Ahí comenzó lo realmente extraño. Al devolverme noté que algo había cambiado. Definitivamente era otra puerta, otro lugar. Nada de lo que me rodeaba lo había visto antes. En vez de estar frente a los estacionamientos del hotel me encontraba en medio del campo junto a una vieja casona. Aterrado comencé a suplicar que me abrieran, pero nada pasó. Volví a dar la vuelta y vi por la misma ventana a Diego manipulando objetos sin ningún sentido. Para cambiar el canal del televisor sacaba un cajón del velador y giraba la perilla; para prender la radio levantaba la manilla de una cómoda. Me miraba y se reía como enajenado. En vez del río, detrás mío vi una vieja reja de madera y luego una especie de enorme ciénaga sembrada de fumarolas. El silencio era absoluto como nunca lo he sentido en mi vida.

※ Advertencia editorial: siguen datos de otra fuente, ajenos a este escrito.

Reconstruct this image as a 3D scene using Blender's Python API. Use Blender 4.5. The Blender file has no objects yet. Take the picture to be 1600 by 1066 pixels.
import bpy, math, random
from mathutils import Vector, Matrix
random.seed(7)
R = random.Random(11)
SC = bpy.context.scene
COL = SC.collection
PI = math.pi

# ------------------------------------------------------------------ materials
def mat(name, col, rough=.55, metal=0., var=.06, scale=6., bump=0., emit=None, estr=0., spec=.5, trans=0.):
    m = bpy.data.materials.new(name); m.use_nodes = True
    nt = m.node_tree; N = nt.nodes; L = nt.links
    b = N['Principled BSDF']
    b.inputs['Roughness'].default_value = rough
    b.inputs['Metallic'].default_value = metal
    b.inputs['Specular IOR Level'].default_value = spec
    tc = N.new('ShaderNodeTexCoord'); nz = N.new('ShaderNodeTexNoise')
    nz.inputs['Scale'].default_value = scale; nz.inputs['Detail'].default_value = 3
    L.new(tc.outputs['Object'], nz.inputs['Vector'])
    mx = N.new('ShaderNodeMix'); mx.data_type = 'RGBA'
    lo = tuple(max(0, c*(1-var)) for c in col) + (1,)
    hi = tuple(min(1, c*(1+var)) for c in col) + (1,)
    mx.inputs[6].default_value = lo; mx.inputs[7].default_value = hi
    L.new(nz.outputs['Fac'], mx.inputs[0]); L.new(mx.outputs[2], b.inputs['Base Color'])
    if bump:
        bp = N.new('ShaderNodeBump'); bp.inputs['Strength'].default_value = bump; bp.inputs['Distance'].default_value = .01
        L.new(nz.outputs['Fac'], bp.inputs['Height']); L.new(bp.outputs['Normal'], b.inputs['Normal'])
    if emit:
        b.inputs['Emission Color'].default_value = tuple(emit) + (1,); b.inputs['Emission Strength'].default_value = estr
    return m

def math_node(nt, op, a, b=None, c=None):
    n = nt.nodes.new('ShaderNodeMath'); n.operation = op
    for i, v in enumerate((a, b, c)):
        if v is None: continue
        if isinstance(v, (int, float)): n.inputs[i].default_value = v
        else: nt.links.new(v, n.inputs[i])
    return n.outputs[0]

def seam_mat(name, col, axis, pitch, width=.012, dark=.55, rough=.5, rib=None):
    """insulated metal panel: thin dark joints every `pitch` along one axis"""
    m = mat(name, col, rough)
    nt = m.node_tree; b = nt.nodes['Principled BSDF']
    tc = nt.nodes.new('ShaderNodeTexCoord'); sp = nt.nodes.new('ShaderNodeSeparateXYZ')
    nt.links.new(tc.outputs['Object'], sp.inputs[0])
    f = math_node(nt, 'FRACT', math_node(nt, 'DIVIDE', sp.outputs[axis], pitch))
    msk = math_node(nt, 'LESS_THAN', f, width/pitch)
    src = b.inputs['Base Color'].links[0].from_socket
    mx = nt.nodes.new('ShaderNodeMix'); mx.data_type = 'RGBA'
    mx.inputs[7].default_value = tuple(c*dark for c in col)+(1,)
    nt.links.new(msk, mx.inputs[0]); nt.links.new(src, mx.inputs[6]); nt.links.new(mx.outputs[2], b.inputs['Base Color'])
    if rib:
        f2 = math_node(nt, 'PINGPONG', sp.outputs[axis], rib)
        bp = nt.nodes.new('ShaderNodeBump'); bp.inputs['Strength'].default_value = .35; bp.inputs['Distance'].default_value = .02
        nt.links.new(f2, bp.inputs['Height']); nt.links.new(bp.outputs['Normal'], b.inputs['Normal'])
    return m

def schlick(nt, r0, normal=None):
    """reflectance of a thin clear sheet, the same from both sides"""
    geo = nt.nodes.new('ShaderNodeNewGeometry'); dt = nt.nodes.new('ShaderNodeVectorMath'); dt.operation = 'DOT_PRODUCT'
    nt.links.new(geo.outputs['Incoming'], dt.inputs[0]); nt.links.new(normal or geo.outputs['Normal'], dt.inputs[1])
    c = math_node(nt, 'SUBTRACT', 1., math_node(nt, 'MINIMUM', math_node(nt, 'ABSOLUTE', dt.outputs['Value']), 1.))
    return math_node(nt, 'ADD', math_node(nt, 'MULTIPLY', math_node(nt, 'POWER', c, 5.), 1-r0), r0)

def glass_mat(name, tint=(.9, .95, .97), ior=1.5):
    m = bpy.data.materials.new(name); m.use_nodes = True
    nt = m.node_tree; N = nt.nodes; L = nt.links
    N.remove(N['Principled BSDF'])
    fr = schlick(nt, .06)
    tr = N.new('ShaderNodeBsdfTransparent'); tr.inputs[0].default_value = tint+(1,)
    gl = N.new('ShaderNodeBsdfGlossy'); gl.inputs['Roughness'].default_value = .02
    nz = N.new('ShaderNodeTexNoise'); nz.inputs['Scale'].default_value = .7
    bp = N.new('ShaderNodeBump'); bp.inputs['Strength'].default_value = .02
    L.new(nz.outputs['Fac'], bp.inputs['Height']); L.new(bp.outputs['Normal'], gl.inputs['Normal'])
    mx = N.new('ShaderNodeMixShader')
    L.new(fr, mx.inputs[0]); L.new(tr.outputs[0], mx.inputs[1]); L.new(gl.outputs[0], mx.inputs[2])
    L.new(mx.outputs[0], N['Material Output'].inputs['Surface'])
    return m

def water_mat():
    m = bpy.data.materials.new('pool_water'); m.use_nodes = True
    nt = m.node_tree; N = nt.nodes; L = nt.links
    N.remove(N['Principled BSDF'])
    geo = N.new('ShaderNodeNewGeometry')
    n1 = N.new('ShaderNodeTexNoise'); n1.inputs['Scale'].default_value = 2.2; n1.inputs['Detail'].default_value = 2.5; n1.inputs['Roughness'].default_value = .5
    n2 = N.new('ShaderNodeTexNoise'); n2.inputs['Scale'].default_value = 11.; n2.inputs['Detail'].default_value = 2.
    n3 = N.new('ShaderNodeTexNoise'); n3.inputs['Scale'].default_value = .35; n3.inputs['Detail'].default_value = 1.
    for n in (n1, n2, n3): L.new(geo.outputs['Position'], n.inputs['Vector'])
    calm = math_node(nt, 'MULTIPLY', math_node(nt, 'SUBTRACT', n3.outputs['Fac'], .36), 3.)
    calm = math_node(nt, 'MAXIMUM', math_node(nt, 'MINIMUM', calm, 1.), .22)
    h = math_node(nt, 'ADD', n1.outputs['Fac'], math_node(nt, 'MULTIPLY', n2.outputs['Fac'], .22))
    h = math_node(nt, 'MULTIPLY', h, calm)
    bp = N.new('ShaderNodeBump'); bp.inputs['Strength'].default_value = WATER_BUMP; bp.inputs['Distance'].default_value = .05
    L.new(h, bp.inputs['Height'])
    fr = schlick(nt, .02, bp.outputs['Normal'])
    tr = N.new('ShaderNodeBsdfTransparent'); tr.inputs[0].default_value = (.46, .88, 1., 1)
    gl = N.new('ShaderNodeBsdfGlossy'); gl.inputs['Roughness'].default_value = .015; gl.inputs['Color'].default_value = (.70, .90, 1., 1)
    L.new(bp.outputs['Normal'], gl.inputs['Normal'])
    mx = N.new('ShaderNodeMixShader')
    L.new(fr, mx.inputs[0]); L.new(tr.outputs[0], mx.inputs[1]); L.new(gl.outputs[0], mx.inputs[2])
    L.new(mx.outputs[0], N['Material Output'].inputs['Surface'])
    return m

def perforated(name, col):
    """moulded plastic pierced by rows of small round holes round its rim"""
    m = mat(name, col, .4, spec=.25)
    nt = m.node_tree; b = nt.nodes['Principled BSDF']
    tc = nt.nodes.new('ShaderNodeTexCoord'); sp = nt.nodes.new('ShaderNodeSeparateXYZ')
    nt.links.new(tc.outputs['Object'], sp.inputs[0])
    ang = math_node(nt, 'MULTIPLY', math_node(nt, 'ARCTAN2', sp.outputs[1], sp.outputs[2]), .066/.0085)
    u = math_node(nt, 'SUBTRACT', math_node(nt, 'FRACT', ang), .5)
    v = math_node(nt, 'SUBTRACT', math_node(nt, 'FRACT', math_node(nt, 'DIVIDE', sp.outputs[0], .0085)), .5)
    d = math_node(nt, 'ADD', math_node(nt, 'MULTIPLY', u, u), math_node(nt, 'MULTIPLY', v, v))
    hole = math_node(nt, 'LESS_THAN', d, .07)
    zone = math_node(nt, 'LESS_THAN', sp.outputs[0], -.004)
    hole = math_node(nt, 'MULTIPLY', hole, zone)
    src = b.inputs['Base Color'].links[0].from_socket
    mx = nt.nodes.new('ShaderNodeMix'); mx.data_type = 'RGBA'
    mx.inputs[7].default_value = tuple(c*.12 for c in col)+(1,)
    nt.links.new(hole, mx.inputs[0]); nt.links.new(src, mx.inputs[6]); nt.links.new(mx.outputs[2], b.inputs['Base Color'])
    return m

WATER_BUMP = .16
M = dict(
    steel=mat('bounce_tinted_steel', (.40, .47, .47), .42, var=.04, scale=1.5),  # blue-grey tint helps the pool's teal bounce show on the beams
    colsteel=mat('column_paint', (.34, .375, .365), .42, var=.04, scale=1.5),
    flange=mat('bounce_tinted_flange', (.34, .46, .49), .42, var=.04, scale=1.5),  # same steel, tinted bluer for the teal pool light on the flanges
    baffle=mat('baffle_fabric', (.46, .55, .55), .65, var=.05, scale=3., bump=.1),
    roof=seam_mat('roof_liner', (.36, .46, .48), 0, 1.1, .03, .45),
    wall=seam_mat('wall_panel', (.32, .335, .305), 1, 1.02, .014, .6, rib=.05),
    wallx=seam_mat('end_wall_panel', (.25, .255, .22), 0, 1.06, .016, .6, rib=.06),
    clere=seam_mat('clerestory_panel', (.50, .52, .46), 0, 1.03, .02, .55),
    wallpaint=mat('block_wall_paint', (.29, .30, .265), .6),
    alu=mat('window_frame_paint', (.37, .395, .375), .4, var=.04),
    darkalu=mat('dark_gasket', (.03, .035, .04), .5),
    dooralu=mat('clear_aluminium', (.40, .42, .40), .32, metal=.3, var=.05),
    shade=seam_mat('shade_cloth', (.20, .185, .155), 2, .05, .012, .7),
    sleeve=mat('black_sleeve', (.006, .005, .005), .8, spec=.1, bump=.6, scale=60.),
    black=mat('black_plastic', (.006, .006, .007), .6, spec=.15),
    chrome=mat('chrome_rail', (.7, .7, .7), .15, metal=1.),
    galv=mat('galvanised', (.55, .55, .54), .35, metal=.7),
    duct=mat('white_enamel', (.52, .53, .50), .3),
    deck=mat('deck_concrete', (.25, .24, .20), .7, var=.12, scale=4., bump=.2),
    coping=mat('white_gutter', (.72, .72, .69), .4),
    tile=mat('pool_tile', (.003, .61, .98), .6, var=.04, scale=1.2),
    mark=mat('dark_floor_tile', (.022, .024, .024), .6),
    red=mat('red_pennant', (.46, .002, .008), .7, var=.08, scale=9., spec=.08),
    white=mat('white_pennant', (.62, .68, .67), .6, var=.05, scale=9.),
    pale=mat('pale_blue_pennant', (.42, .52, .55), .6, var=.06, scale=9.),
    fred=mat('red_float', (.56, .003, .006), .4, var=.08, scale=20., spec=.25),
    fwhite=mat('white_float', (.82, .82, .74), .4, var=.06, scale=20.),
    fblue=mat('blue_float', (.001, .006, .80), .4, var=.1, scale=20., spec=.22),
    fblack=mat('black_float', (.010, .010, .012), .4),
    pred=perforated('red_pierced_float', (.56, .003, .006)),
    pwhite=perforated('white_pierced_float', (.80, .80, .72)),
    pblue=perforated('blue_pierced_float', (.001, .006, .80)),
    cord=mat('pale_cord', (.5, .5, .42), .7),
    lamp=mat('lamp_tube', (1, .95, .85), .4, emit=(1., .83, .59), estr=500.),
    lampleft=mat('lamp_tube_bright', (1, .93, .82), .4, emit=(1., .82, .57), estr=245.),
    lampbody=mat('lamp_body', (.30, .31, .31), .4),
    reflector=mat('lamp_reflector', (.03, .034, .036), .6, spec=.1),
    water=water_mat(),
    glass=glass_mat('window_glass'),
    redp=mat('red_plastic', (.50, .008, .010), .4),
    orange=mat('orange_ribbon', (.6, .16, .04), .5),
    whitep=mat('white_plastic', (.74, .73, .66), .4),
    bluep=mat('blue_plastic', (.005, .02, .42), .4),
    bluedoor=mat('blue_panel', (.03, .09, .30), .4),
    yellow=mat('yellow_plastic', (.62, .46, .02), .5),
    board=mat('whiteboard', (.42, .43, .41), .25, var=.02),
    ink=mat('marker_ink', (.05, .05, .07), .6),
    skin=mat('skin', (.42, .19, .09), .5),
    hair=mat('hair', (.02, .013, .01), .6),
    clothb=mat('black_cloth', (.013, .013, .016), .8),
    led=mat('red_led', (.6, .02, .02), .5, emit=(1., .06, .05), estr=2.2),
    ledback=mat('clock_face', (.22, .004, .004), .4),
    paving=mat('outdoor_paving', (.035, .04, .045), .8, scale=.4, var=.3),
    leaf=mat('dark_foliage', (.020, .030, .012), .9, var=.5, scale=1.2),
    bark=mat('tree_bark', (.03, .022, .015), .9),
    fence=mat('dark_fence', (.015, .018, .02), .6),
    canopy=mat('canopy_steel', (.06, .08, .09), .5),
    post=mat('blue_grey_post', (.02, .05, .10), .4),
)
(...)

Antes de caer en pánico tomé la mejor opción que podía: decidí que por alguna razón estaba alucinando. Y lo disfruté. Me fumé un cigarrillo sentado junto al pantano, subí por una escalera al segundo piso de la casa y recorrí habitaciones abandonadas. Molesté a Diego lanzándole tierra y ramas por las rendijas del techo. Luego de horas de libertad maravillosa y estúpida pedí que por favor el juego se acabara. Y sin más todo desapareció. Regresé a la cabaña y un preocupado Conejo me abrió. Había estado tres horas perdido. A la mañana siguiente comprobé que el hotel y sus alrededores eran el sitio más vulgar del mundo. Nunca me volvió a ocurrir algo así.

(En 1996 le conté todo esto a unos conocidos y sólo Pato Rojas se mostró genuinamente impresionado. Alguna vez él se había desdoblado y su historia era similar. Hace unos años Patricio murió esperando un transplante de hígado.)

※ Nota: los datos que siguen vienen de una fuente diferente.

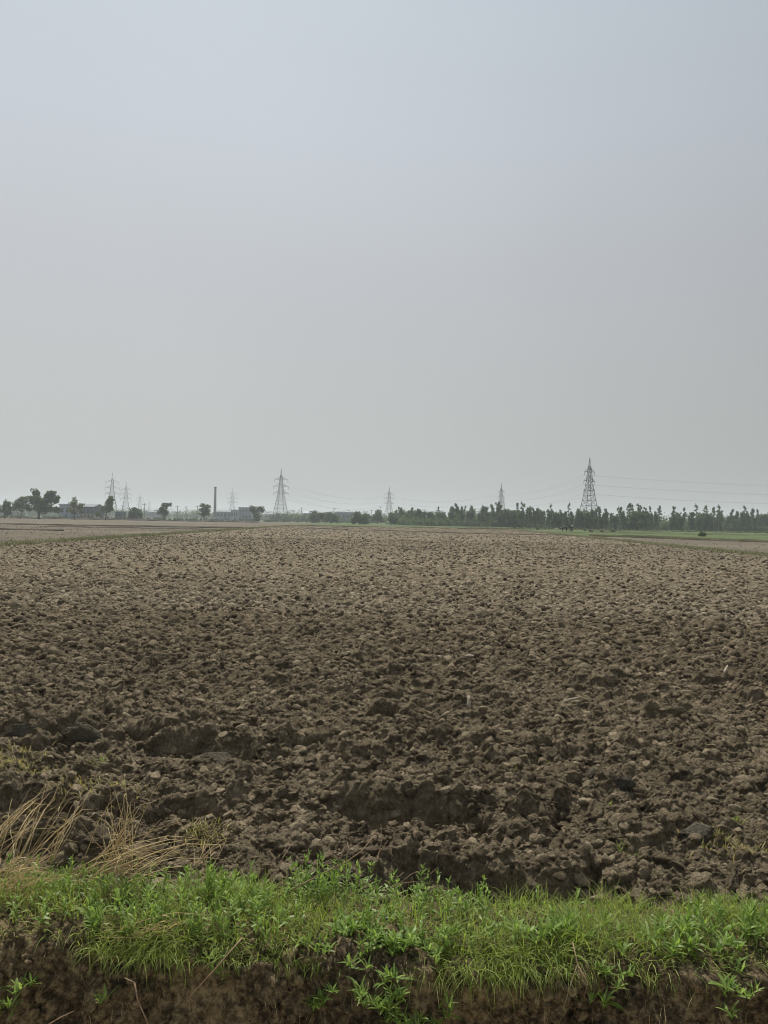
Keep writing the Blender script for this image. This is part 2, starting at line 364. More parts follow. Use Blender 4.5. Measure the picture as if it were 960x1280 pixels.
# base ground sheet out to the horizon
def ground_sheet(name, pts, z, m, kind='structure', label=None):
    me = bpy.data.meshes.new(name); me.from_pydata([(x, y, z) for x, y in pts], [], [tuple(range(len(pts)))]); me.materials.append(m)
    o = bpy.data.objects.new(name, me); COL.objects.link(o); o['kind'] = kind
    if label: o['label'] = label
    return o
gm = MB()
gm.add([(-3000, 3.3, -0.34), (3000, 3.3, -0.34), (3000, 40, -0.34), (-3000, 40, -0.34)], [(0, 1, 2, 3)])
gm.add([(-3000, 40, -0.34), (3000, 40, -0.34), (3000, 176, -0.10), (-3000, 176, -0.10)], [(0, 1, 2, 3)])
gm.add([(-3000, 176, -0.10), (3000, 176, -0.10), (3000, 3000, -0.02), (-3000, 3000, -0.02)], [(0, 1, 2, 3)])
tag(gm.build('ground', M_FARF), kind='structure')

def side_field(name, y0, y1, k, ulo, uhi, test, m, amp=0.02, z=0.02):
    ny = int(math.log(y1 / y0) / k) + 1; nx = int((uhi - ulo) / k)
    ys = y0 * np.exp(np.linspace(0, math.log(y1 / y0), ny)); us = np.linspace(ulo, uhi, nx)
    Y, U = np.meshgrid(ys, us, indexing='ij'); X = U * Y
    Z = z + amp * fbm(X * 0.5, Y * 0.5, 40, 3) + clods(X, Y, 0.35, 700, 0.7) * 0.28 * amp / 0.02 * 0.6
    V = np.stack([X, Y, Z], -1).reshape(-1, 3); I = np.arange(ny * nx).reshape(ny, nx)
    F = np.stack([I[:-1, :-1], I[:-1, 1:], I[1:, 1:], I[1:, :-1]], -1).reshape(-1, 4)
    c = V[F].mean(1); F = F[test(c[:, 0], c[:, 1])]
    used = np.zeros(len(V), bool); used[F.ravel()] = True; mp = np.cumsum(used) - 1
    return tag(make(name, V[used], mp[F], m, smooth=True), kind='structure')
def strip_near(x): return 84 + (40 - x) * 1.6          # near edge of the green crop strip, right side
side_field('harrowed_field', 10, 268, 0.006, -1.5, 0.0, lambda x, y: (x < left_x(y)) & ((y > 12)), M_HARROW)
side_field('harrowed_field', 10, 190, 0.006, 0.0, 1.4, lambda x, y: (x > right_x(y)) & (y < strip_near(x)), M_HARROW)
side_field('stubble_field', 171.5, 235, 0.006, -0.22, 0.32, lambda x, y: (x > left_x(y) - 0.5) & (x < right_x(y)) & (y < 205 + 0.35 * x), M_HARROW, 0.012, 0.0)
side_field('crop_field', 60, 275, 0.007, 0.05, 1.2, lambda x, y: (x > right_x(y) + 0.8) & (y >= strip_near(x)), M_CROP, 0.03, 0.05)
side_field('crop_field', 200, 420, 0.008, -0.26, 0.30, lambda x, y: (y >= 206 + 0.35 * x) & (x < right_x(y) + 0.8) & (x > left_x(y) * 1.25), M_CROP, 0.03, 0.04)

def ridge(name, pts, w, h, m, label, seg=0.7, rough=0.5):
    """low earth bund along a polyline with an uneven top"""
    P = [Vector(p) for p in pts]; S = []
    for a, b_ in zip(P[:-1], P[1:]):
        n_ = max(2, int((b_ - a).length / seg)); S += [a.lerp(b_, i / n_) for i in range(n_)]
    S.append(P[-1]); S = np.array([(p.x, p.y) for p in S]); T = np.gradient(S, axis=0); T /= np.linalg.norm(T, axis=1)[:, None]
    Nn = np.stack([-T[:, 1], T[:, 0]], 1); prof = [(-1, -0.35), (-0.75, 0.25), (-0.4, 0.9), (0, 1), (0.4, 0.88), (0.75, 0.3), (1, -0.35)]
    V = []; ss = np.arange(len(S)) * seg
    for i in range(len(S)):
        for j, (u, z) in enumerate(prof):
            k = 1 + rough * (fbm(np.array([ss[i] * 0.6]), np.array([j * 1.3]), 21, 3)[0])
            q = S[i] + Nn[i] * u * w * 0.5 * (1 + 0.25 * math.sin(ss[i] * 0.9 + j))
            V.append((q[0], q[1], max(-0.3, z * h * k)))
    V = np.array(V); I = np.arange(len(V)).reshape(len(S), len(prof))
    F = np.stack([I[:-1, :-1], I[:-1, 1:], I[1:, 1:], I[1:, :-1]], -1).reshape(-1, 4)
    return tag(make(name, V, F, m, smooth=True), label, kind='structure')
ly = [20, 34, 42, 52, 64, 80, 100, 125, 150, 172]
ridge('field_bund', [(float(left_x(y)), y, 0) for y in ly], 0.9, 0.26, M_BUND, 'grassy earth bund along the left of the ploughed field')
ridge('field_bund', [(float(right_x(y)), y, 0) for y in ly], 0.9, 0.24, M_BUND, 'grassy earth bund along the right of the ploughed field')
ridge('field_bund', [(x, strip_near(x) - 0.4, 0) for x in (28.5, 36, 48, 62, 80, 100)][::-1], 1.0, 0.34, M_BUND, 'dark bund between the right bare field and the green crop')
ridge('field_bund', [(-160, 118, 0), (-90, 116, 0), (-45, 113, 0), (-20.5, 117, 0)], 1.1, 0.24, M_CROSS, 'low dark bund crossing the left field')
ridge('field_bund', [(-60, 77, 0), (-38, 76.5, 0), (-33, 76, 0)], 0.7, 0.2, M_CROSS, 'short dark bund at the left edge of view')
ridge('field_bund', [(-46, 99, 0), (-21, 101, 0)], 0.8, 0.15, M_CROSS, 'faint bund crossing the left field nearer than the long one')
ridge('field_bund', [(-14, 126, 0), (-6, 120, 0)], 0.7, 0.20, M_CROSS, 'broken dark ridge crossing the ploughed field, left piece')
ridge('field_bund', [(-3, 117, 0), (1.5, 113, 0), (8, 106, 0), (15, 103, 0), (26, 101, 0)], 0.7, 0.19, M_CROSS, 'broken dark ridge crossing the ploughed field, right piece')
ridge('field_bund', [(-22, 173, 0), (0, 172.5, 0), (29.5, 172, 0)], 1.2, 0.26, M_BUND, 'grassy bund closing the far end of the ploughed field')
ridge('field_bund', [(-180, 268, 0), (-90, 267, 0), (-46, 272, 0)], 2.2, 0.5, M_CROSS, 'dark field edge under the scattered trees on the left')
ridge('field_bund', [(22, 196, 0), (60, 198, 0), (120, 205, 0), (180, 210, 0)], 1.2, 0.3, M_BUND, 'bund in front of the plantation on the right')
ridge('field_bund', [(30, 140, 0), (60, 143, 0), (110, 150, 0)], 0.9, 0.16, M_BUND, 'bund running through the green crop')
for i, (x0, x1, y) in enumerate([(44, 66, 157), (70, 92, 160), (30, 38, 176), (24, 30, 186), (52, 70, 182)]):
    g = [(x0 + (x1 - x0) * t, y + 0.9 * math.sin(t * 9 + i)) for t in np.linspace(0, 1, 12)] + [(x0 + (x1 - x0) * t, y + 3.2 + 1.3 * math.sin(t * 7 + 2 * i)) for t in np.linspace(1, 0, 12)]
    ground_sheet('water', g, 0.17, M_WATER)

# ------------------------------------------------------------------ foreground bank: top, cut face, ditch, near side
SHEAR = -0.035
def bank_profile():
    return [(3.50, -0.16), (3.34, -0.08), (3.24, 0.03), (3.15, 0.085), (3.0, 0.105), (2.86, 0.11), (2.78, 0.095), (2.735, 0.05), (2.73, -0.02),
            (2.72, -0.12), (2.69, -0.25), (2.66, -0.40), (2.60, -0.52), (2.50, -0.60), (2.2, -0.66), (1.8, -0.66), (1.4, -0.62), (1.1, -0.42), (0.85, -0.15), (0.6, 0.0), (0.2, 0.03), (-3, 0.02)]
pr = np.array(bank_profile()); dl = np.r_[0, np.cumsum(np.hypot(*np.diff(pr, axis=0).T))]
dens = np.where(dl < 2.2, 0.008, 0.05); s_, sv = 0.0, []
while s_ < dl[-1]: sv.append(s_); s_ += 0.008 if s_ < 1.7 else 0.06
sv = np.array(sv + [dl[-1]]); PY, PZ = np.interp(sv, dl, pr[:, 0]), np.interp(sv, dl, pr[:, 1])
k_ = np.ones(9) / 9; PYs = np.convolve(np.pad(PY, 4, 'edge'), k_, 'valid'); PZs = np.convolve(np.pad(PZ, 4, 'edge'), k_, 'valid')
xs = np.linspace(-3.6, 3.6, 820); A, Xg = np.meshgrid(np.arange(len(sv)), xs, indexing='ij')
SY, SZ, SV = PYs[A], PZs[A], sv[A]
ty, tz = np.gradient(PYs), np.gradient(PZs); ln = np.hypot(ty, tz); ny_, nz_ = (tz / ln)[A], (-ty / ln)[A]
face = sstep(0.68, 0.85, SV) * (1 - sstep(1.9, 2.3, SV))
edge_wob = (0.085 * fbm(Xg * 1.4, SV * 0, 9, 3) + 0.035 * fbm(Xg * 6, SV * 1.5, 19, 3))
D = 0.03 * fbm(Xg * 5, SV * 5, 5, 4) + clods(Xg, SV, 0.10, 801, 0.6) * 0.35 + clods(Xg, SV, 0.035, 811, 0.8) * 0.40
D = D + face * (0.09 * fbm(Xg * 3.3, SV * 2.2, 15, 4) + 0.02 * fbm(Xg * 22, SV * 14, 16, 4) + clods(Xg, SV, 0.20, 821, 0.6) * 0.45 + clods(Xg, SV, 0.018, 831, 0.9) * 0.6)
V = np.stack([Xg, SY + SHEAR * Xg + ny_ * D + face * edge_wob + (1 - sstep(0.6, 0.9, SV)) * 0.5 * edge_wob, SZ + nz_ * D + 0.02 * fbm(Xg * 0.9, SV * 0, 44, 2)], -1).reshape(-1, 3)
I = np.arange(A.size).reshape(A.shape); F = np.stack([I[:-1, :-1], I[1:, :-1], I[1:, 1:], I[:-1, 1:]], -1).reshape(-1, 4)
M_PATH = field_mat('pale_bounce_ground', (0.34, 0.29, 0.22), (0.42, 0.36, 0.28), (0.50, 0.44, 0.35), 0.01, False)  # unseen near side and ditch floor, made pale to bounce light onto the cut face
cut = sv[I[:-1, :-1] // 820].ravel() > 1.72
tag(make('path', V, F[cut], M_PATH, smooth=True), 'unseen ditch floor and path edge on the near side, made pale to bounce light', kind='structure'); F = F[~cut]
tag(make('earth_bank', V, F, M_BANK, smooth=True), 'dark cut earth bank of the ditch in the foreground', kind='structure')
BT = V.reshape(A.shape + (3,))
def bank_z(x, y):   # top height of the bank
    return np.interp(y - SHEAR * x, [2.74, 2.78, 2.86, 3.0, 3.15, 3.24, 3.34, 3.5], [0.06, 0.095, 0.11, 0.105, 0.085, 0.03, -0.08, -0.16]) + 0.02 * fbm(x * 0.9, x * 0, 44, 2) + 0.012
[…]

¿Cuál es la razón para relatar esto? Ninguna en particular. Es sólo que ya se me está olvidando y prefiero dejarlo por escrito.

12.7.06

Caso Cerrado

Mientras Italia dirimía con Francia el título del Mundial, yo figuraba arriba del auto manejando por calles vacías. Mi hija, la Cotetita -ahora rebautizada Cototita- se había pegado so estrellón contra una muralla y lucía un chichón del porte de un huevo de campo en la frente. Debí abandonar ipso facto el asado mundialero con los cabros de la pichanga para ver a mi niñita. Estaba bien, por suerte.

Creo que vi más partidos que nadie en Chile. En mi nueva condición de free-lance, logré ajustar todos los horarios para aburrirme de lo lindo con demostraciones horribles de antifútbol. Sacrifiqué horas de sueño para sufrir tristes empates cero a cero y patear la perra a medida que avanzaban los minutos. Elaboré un sinfín de teorías para explicarme por qué la fiesta que esperé durante meses resultó tan fastidiosa. Apenas recuerdo haber disfrutado de verdad unos quince minutos de los seis días que perdí irremediablemente frente a la tele.

Incluso, cuando se jugaban encuentros a las tres de la tarde, me sorprendí varias veces sintonizando el programa de la Doctora Ana María Polo: ahí sí que había emoción genuina. “¡Caso cerrado!”, golpeaba la licenciada con su martillito y yo volvía a TVN para comprobar que la asamblea de troncos seguía igual de fome. Ni siquiera fui capaz de convencer a Manguac de retomar la criticada cucharita mundialista. Tuve que cucharear solo. “Por fin se acaba esta porquería, ya me tiene chato”, llegué a confesar la semana pasada.

He descubierto que el paso de los años me ha vuelto más amargo y que ya no soy capaz de tragar mierda sin saborearla. La pichanga dominical me resulta diez veces más emocionante que cualquier partido de este bodrio de Mundial. Mucho más entretenidas estuvieron las comilonas organizadas con la excusa de Alemania 2006. Quizás maduré, lo que sería aterrador.

Cuando conducía raudo para ver a mi hija, descubrí que los penales, Zidane, los hinchas pintarrajeados, Sobalaprieta y todo lo demás me daban lo mismo. Además estoy feliz y 64 malos partidos de fútbol no me van a arruinar ese estado.